SEC Commissioner Greg Sankey had just arrived at his lake house on June 30 when he heard that USC and UCLA had decided to move to the Big Ten. “So much for our summer vacation,” he joked with reporters at SEC media days.
However, Sankey said he waited an entire week before convening the conference to talk about their expansion options. He wasn’t concerned that the latest round of realignment precipitated any immediate action.
“We are a Super League,” he said. “This is a Super League.”
The conference is “engaged in conversation” about potential new members. Sankey noted that he gets lots of calls demonstrating interest, but said the conference is content in expanding to 16 teams — and that there’s “no sense of urgency in our league, no panic in our reactions and decisions.”
Sankey was confident the conference’s current members — and the future additions of Texas and Oklahoma in 2025 — make up a conference that is strong and lucrative.

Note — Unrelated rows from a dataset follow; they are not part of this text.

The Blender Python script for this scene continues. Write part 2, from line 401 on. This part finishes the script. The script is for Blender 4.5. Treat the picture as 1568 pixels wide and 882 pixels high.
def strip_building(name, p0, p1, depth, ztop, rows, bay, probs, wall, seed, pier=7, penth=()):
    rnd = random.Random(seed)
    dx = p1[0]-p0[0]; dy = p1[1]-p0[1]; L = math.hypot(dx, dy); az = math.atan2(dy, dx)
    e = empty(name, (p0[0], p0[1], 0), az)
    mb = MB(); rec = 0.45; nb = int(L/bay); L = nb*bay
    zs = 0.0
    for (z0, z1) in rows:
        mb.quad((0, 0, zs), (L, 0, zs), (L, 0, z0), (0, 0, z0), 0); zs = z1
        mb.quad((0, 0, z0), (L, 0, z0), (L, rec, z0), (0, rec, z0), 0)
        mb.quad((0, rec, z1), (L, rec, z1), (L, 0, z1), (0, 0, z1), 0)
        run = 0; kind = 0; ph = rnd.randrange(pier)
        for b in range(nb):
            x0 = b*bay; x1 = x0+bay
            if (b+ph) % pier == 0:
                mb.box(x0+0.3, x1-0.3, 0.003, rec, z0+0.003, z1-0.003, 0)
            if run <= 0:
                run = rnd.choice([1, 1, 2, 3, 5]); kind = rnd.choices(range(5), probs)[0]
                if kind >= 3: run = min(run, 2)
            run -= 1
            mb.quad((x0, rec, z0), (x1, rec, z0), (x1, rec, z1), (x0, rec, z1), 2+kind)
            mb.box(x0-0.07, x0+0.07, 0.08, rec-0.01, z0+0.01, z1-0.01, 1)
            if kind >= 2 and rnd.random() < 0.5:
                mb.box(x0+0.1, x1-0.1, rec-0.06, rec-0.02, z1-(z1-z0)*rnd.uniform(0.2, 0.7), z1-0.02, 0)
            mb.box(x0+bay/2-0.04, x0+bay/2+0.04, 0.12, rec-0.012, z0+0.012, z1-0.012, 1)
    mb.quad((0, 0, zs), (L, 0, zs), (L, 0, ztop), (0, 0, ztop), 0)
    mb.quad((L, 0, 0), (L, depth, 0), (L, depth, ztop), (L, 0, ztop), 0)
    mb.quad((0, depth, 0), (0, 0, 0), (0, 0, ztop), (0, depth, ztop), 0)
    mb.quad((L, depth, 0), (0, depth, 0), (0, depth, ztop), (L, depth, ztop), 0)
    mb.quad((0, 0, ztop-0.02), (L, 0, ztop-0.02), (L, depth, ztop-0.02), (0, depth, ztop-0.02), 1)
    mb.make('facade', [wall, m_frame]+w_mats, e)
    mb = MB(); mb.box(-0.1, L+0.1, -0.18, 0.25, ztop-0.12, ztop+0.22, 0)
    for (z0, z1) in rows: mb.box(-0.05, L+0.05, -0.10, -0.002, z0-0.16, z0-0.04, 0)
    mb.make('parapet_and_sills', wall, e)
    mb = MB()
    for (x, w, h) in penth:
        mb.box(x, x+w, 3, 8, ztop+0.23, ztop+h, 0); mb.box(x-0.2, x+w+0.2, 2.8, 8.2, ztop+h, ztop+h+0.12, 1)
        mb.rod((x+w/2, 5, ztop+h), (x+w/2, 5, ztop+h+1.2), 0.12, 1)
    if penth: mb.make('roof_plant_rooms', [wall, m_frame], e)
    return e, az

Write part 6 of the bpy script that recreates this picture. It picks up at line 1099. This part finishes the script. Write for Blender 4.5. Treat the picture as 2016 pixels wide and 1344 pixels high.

He noted that all SEC schools have similar values, and that the conference makes sense geographically — an implicit dig at the Big Ten, which now spans the country. He also said he was excited about the upcoming media rights deal with Disney, ABC, and ESPN, which was reportedly worth $3 billion even before Texas and Oklahoma joined.
As of now, the future of college sports looks to be one with two Super Leagues.
The Big Ten — which could now command a media rights deal worth up to $1.25 billion — is the other viable contender.
One report suggested that the Big 12 and Pac-12 are considering a merger to compete. The ACC, meanwhile, is pigeonholed with a media deal that doesn’t allow much movement for over a decade.